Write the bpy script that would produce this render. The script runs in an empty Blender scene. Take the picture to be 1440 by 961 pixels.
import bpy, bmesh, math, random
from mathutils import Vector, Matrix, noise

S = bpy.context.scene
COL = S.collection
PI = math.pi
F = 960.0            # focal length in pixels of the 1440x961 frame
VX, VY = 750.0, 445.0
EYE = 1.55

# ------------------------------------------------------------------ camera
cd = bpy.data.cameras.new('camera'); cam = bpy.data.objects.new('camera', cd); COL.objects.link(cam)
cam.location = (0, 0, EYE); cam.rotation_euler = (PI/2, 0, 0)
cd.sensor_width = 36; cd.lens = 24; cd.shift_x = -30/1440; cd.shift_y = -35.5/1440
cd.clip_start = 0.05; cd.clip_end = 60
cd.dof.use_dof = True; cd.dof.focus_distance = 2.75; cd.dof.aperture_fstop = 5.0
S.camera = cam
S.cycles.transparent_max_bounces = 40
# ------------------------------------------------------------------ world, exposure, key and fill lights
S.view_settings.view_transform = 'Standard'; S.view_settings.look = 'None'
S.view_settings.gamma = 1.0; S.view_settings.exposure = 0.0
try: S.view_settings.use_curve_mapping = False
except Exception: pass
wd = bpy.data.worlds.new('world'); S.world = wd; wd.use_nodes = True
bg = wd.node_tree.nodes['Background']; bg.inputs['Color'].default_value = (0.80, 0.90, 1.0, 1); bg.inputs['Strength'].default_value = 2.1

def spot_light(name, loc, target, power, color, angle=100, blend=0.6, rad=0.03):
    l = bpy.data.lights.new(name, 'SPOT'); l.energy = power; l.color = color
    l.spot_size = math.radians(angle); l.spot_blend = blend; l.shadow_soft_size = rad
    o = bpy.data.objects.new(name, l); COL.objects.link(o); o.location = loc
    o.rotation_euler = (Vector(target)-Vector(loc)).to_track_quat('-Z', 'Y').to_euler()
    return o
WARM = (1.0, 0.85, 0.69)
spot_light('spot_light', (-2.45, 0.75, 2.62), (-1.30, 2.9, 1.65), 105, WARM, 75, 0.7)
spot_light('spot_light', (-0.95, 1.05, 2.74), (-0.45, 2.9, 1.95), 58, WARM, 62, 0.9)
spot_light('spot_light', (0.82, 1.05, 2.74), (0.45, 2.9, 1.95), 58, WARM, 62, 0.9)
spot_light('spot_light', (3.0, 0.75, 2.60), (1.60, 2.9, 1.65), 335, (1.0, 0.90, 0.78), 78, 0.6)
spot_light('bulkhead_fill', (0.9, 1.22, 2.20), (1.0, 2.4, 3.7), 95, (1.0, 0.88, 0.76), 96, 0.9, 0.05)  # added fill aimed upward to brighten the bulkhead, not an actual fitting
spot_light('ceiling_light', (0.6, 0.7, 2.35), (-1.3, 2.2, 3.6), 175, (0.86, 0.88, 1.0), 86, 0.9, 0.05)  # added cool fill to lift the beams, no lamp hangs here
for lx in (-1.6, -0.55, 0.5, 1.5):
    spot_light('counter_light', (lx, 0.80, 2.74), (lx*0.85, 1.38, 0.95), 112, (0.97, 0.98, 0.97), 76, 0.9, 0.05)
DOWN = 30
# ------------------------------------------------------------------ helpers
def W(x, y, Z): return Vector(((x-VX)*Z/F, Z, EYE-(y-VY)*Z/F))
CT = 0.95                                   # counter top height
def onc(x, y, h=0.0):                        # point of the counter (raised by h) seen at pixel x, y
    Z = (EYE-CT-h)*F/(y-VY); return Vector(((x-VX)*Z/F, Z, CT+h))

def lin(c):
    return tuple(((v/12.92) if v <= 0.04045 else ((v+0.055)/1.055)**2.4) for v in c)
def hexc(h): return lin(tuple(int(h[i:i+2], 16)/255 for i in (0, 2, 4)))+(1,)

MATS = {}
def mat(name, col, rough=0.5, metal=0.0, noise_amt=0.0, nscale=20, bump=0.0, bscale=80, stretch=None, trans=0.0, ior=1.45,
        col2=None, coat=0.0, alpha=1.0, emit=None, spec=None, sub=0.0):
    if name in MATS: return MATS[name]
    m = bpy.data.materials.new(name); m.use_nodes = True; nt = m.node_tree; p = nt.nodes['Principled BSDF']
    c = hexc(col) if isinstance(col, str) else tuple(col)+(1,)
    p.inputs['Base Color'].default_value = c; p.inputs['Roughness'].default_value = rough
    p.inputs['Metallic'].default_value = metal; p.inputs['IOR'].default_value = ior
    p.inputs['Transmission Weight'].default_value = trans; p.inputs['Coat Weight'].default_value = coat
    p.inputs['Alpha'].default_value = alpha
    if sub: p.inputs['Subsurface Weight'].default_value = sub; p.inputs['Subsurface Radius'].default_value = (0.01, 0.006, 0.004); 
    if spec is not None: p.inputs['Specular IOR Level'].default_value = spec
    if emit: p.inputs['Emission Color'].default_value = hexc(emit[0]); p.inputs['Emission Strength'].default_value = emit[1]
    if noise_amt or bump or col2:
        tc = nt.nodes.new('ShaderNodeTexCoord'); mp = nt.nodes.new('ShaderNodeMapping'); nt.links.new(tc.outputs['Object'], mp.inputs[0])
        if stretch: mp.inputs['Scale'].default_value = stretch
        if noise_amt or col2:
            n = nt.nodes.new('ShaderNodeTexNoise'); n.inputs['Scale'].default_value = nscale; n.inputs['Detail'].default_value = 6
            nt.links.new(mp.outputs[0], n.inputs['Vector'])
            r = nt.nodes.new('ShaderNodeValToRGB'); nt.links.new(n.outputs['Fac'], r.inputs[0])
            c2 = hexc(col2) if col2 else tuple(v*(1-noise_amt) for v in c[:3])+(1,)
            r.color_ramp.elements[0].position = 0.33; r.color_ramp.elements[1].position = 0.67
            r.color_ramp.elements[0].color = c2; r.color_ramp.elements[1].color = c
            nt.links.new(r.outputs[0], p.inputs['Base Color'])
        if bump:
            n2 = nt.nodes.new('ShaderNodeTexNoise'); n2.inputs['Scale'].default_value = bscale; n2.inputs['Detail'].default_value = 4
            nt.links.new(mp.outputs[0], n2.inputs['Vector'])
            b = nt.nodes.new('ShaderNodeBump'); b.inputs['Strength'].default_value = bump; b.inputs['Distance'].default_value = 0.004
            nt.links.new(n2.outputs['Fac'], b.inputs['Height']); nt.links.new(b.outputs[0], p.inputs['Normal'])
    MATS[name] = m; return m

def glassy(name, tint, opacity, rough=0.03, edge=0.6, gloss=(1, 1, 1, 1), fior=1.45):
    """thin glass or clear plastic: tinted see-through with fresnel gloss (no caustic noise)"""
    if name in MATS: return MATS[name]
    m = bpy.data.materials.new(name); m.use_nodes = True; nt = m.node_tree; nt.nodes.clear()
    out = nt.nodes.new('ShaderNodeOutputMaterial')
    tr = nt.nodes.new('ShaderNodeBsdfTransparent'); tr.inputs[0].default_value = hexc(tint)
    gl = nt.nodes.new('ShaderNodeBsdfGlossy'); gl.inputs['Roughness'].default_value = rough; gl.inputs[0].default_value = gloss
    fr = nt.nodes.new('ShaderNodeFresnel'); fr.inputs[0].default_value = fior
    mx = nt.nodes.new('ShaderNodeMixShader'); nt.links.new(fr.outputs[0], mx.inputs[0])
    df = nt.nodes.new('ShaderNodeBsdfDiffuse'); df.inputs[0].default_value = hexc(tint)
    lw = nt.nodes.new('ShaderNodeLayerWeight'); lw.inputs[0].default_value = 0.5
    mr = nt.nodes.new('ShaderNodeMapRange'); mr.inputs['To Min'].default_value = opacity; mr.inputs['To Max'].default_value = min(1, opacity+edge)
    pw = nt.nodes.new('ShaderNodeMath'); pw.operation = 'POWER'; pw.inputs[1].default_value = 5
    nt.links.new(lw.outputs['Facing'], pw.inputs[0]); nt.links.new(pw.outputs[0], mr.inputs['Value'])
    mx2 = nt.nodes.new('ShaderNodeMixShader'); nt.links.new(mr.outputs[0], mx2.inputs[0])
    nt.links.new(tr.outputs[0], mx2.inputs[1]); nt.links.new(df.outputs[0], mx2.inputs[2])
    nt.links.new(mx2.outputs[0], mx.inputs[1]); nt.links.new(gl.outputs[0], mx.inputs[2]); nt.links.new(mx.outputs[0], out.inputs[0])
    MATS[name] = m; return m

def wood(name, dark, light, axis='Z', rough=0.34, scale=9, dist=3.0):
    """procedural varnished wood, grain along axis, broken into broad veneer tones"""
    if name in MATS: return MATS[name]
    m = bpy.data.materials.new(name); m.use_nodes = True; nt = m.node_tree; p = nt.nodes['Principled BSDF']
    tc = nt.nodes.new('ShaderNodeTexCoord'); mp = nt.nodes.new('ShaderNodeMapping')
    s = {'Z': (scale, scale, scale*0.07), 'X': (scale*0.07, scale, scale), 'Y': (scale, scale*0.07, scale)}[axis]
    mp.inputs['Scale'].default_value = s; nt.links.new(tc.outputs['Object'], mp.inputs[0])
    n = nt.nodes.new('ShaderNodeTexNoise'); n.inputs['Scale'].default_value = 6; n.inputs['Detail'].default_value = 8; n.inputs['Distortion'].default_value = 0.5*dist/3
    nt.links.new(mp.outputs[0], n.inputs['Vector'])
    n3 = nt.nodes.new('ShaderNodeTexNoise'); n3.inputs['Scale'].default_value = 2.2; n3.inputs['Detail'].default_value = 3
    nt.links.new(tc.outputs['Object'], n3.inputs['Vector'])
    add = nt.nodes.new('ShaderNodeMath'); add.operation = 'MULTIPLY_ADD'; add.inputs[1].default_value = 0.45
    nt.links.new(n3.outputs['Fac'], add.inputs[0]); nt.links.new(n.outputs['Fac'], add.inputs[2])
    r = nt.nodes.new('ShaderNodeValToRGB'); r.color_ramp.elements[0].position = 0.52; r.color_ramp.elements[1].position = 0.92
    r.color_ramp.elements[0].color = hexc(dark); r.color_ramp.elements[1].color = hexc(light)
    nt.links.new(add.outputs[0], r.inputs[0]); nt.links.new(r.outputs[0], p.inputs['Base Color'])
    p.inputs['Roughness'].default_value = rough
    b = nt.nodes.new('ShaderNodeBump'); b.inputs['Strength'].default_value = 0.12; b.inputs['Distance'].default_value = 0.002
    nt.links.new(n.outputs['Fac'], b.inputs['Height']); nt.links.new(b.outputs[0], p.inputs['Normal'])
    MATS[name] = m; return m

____

Please write out the material word for word from its first line through the line holding "bg = wd.node_tree.nodes['Background'];", including both, and no line past it.

▶ _RESPONSE_:
Write the bpy script that would produce this render. The script runs in an empty Blender scene. Take the picture to be 1440 by 961 pixels.
import bpy, bmesh, math, random
from mathutils import Vector, Matrix, noise

S = bpy.context.scene
COL = S.collection
PI = math.pi
F = 960.0            # focal length in pixels of the 1440x961 frame
VX, VY = 750.0, 445.0
EYE = 1.55

# ------------------------------------------------------------------ camera
cd = bpy.data.cameras.new('camera'); cam = bpy.data.objects.new('camera', cd); COL.objects.link(cam)
cam.location = (0, 0, EYE); cam.rotation_euler = (PI/2, 0, 0)
cd.sensor_width = 36; cd.lens = 24; cd.shift_x = -30/1440; cd.shift_y = -35.5/1440
cd.clip_start = 0.05; cd.clip_end = 60
cd.dof.use_dof = True; cd.dof.focus_distance = 2.75; cd.dof.aperture_fstop = 5.0
S.camera = cam
S.cycles.transparent_max_bounces = 40
# ------------------------------------------------------------------ world, exposure, key and fill lights
S.view_settings.view_transform = 'Standard'; S.view_settings.look = 'None'
S.view_settings.gamma = 1.0; S.view_settings.exposure = 0.0
try: S.view_settings.use_curve_mapping = False
except Exception: pass
wd = bpy.data.worlds.new('world'); S.world = wd; wd.use_nodes = True
bg = wd.node_tree.nodes['Background']; bg.inputs['Color'].default_value = (0.80, 0.90, 1.0, 1); bg.inputs['Strength'].default_value = 2.1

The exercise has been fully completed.